» Set exercise:
Repeat the entire listing exactly.

====

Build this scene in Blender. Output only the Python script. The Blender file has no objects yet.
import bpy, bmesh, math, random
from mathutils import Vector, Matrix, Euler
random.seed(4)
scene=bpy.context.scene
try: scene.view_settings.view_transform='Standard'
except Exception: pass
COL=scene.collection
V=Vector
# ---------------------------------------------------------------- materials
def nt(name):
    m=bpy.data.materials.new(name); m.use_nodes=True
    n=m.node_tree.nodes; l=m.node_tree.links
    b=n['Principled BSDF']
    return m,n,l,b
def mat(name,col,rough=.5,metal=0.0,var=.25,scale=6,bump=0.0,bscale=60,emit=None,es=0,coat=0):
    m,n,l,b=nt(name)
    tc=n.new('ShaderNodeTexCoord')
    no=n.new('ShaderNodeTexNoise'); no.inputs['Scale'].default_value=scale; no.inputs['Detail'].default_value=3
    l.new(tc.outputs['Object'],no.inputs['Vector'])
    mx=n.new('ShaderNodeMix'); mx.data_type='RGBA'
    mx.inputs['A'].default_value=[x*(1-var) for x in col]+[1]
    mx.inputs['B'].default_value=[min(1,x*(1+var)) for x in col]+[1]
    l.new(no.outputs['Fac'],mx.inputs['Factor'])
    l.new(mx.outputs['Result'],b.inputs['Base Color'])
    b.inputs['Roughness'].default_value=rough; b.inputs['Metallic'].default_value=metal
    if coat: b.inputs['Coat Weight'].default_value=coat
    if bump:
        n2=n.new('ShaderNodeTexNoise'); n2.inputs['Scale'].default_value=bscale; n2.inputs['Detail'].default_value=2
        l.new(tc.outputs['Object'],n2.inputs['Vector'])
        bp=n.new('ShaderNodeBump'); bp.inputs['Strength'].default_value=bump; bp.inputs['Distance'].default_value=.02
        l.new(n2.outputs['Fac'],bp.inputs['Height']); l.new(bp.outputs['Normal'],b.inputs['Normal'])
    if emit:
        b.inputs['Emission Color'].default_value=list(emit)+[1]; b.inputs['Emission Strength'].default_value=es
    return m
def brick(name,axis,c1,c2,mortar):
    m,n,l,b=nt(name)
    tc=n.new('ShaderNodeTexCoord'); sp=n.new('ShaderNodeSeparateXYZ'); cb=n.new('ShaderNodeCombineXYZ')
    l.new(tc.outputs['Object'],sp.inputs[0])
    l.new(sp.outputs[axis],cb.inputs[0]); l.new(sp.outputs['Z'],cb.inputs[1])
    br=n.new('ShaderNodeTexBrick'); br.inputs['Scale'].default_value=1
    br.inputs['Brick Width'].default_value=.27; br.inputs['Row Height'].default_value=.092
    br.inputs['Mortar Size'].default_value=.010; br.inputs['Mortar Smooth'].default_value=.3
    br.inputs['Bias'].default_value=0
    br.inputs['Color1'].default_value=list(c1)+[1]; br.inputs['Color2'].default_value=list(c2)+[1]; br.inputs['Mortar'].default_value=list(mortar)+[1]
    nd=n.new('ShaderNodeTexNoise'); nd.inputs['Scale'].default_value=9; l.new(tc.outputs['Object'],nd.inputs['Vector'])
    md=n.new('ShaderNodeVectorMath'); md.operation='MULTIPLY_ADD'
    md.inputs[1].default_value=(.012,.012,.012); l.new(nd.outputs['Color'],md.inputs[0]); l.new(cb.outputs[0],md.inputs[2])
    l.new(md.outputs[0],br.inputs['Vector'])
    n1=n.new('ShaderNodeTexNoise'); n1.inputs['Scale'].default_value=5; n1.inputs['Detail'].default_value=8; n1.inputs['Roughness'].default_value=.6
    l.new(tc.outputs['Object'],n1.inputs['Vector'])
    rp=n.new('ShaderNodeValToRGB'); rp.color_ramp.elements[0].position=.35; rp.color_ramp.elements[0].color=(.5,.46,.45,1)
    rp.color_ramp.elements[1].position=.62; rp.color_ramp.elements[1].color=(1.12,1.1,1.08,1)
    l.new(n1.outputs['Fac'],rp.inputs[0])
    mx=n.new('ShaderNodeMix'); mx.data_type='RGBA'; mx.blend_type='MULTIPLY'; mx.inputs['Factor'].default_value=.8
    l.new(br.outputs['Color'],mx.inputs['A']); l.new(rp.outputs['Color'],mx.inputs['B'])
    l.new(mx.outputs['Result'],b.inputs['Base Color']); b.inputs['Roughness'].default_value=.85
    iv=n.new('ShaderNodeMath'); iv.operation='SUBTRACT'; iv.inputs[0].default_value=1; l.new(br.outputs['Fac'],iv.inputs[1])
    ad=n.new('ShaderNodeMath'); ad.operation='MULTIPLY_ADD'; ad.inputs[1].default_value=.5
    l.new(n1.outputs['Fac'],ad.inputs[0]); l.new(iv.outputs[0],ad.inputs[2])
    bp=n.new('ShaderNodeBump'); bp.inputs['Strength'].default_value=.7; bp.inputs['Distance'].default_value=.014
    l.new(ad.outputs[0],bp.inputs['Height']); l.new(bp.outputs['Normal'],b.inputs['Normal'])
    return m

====

» Solution to this task:
Build this scene in Blender. Output only the Python script. The Blender file has no objects yet.
import bpy, bmesh, math, random
from mathutils import Vector, Matrix, Euler
random.seed(4)
scene=bpy.context.scene
try: scene.view_settings.view_transform='Standard'
except Exception: pass
COL=scene.collection
V=Vector
# ---------------------------------------------------------------- materials
def nt(name):
    m=bpy.data.materials.new(name); m.use_nodes=True
    n=m.node_tree.nodes; l=m.node_tree.links
    b=n['Principled BSDF']
    return m,n,l,b
def mat(name,col,rough=.5,metal=0.0,var=.25,scale=6,bump=0.0,bscale=60,emit=None,es=0,coat=0):
    m,n,l,b=nt(name)
    tc=n.new('ShaderNodeTexCoord')
    no=n.new('ShaderNodeTexNoise'); no.inputs['Scale'].default_value=scale; no.inputs['Detail'].default_value=3
    l.new(tc.outputs['Object'],no.inputs['Vector'])
    mx=n.new('ShaderNodeMix'); mx.data_type='RGBA'
    mx.inputs['A'].default_value=[x*(1-var) for x in col]+[1]
    mx.inputs['B'].default_value=[min(1,x*(1+var)) for x in col]+[1]
    l.new(no.outputs['Fac'],mx.inputs['Factor'])
    l.new(mx.outputs['Result'],b.inputs['Base Color'])
    b.inputs['Roughness'].default_value=rough; b.inputs['Metallic'].default_value=metal
    if coat: b.inputs['Coat Weight'].default_value=coat
    if bump:
        n2=n.new('ShaderNodeTexNoise'); n2.inputs['Scale'].default_value=bscale; n2.inputs['Detail'].default_value=2
        l.new(tc.outputs['Object'],n2.inputs['Vector'])
        bp=n.new('ShaderNodeBump'); bp.inputs['Strength'].default_value=bump; bp.inputs['Distance'].default_value=.02
        l.new(n2.outputs['Fac'],bp.inputs['Height']); l.new(bp.outputs['Normal'],b.inputs['Normal'])
    if emit:
        b.inputs['Emission Color'].default_value=list(emit)+[1]; b.inputs['Emission Strength'].default_value=es
    return m
def brick(name,axis,c1,c2,mortar):
    m,n,l,b=nt(name)
    tc=n.new('ShaderNodeTexCoord'); sp=n.new('ShaderNodeSeparateXYZ'); cb=n.new('ShaderNodeCombineXYZ')
    l.new(tc.outputs['Object'],sp.inputs[0])
    l.new(sp.outputs[axis],cb.inputs[0]); l.new(sp.outputs['Z'],cb.inputs[1])
    br=n.new('ShaderNodeTexBrick'); br.inputs['Scale'].default_value=1
    br.inputs['Brick Width'].default_value=.27; br.inputs['Row Height'].default_value=.092
    br.inputs['Mortar Size'].default_value=.010; br.inputs['Mortar Smooth'].default_value=.3
    br.inputs['Bias'].default_value=0
    br.inputs['Color1'].default_value=list(c1)+[1]; br.inputs['Color2'].default_value=list(c2)+[1]; br.inputs['Mortar'].default_value=list(mortar)+[1]
    nd=n.new('ShaderNodeTexNoise'); nd.inputs['Scale'].default_value=9; l.new(tc.outputs['Object'],nd.inputs['Vector'])
    md=n.new('ShaderNodeVectorMath'); md.operation='MULTIPLY_ADD'
    md.inputs[1].default_value=(.012,.012,.012); l.new(nd.outputs['Color'],md.inputs[0]); l.new(cb.outputs[0],md.inputs[2])
    l.new(md.outputs[0],br.inputs['Vector'])
    n1=n.new('ShaderNodeTexNoise'); n1.inputs['Scale'].default_value=5; n1.inputs['Detail'].default_value=8; n1.inputs['Roughness'].default_value=.6
    l.new(tc.outputs['Object'],n1.inputs['Vector'])
    rp=n.new('ShaderNodeValToRGB'); rp.color_ramp.elements[0].position=.35; rp.color_ramp.elements[0].color=(.5,.46,.45,1)
    rp.color_ramp.elements[1].position=.62; rp.color_ramp.elements[1].color=(1.12,1.1,1.08,1)
    l.new(n1.outputs['Fac'],rp.inputs[0])
    mx=n.new('ShaderNodeMix'); mx.data_type='RGBA'; mx.blend_type='MULTIPLY'; mx.inputs['Factor'].default_value=.8
    l.new(br.outputs['Color'],mx.inputs['A']); l.new(rp.outputs['Color'],mx.inputs['B'])
    l.new(mx.outputs['Result'],b.inputs['Base Color']); b.inputs['Roughness'].default_value=.85
    iv=n.new('ShaderNodeMath'); iv.operation='SUBTRACT'; iv.inputs[0].default_value=1; l.new(br.outputs['Fac'],iv.inputs[1])
    ad=n.new('ShaderNodeMath'); ad.operation='MULTIPLY_ADD'; ad.inputs[1].default_value=.5
    l.new(n1.outputs['Fac'],ad.inputs[0]); l.new(iv.outputs[0],ad.inputs[2])
    bp=n.new('ShaderNodeBump'); bp.inputs['Strength'].default_value=.7; bp.inputs['Distance'].default_value=.014
    l.new(ad.outputs[0],bp.inputs['Height']); l.new(bp.outputs['Normal'],b.inputs['Normal'])
    return m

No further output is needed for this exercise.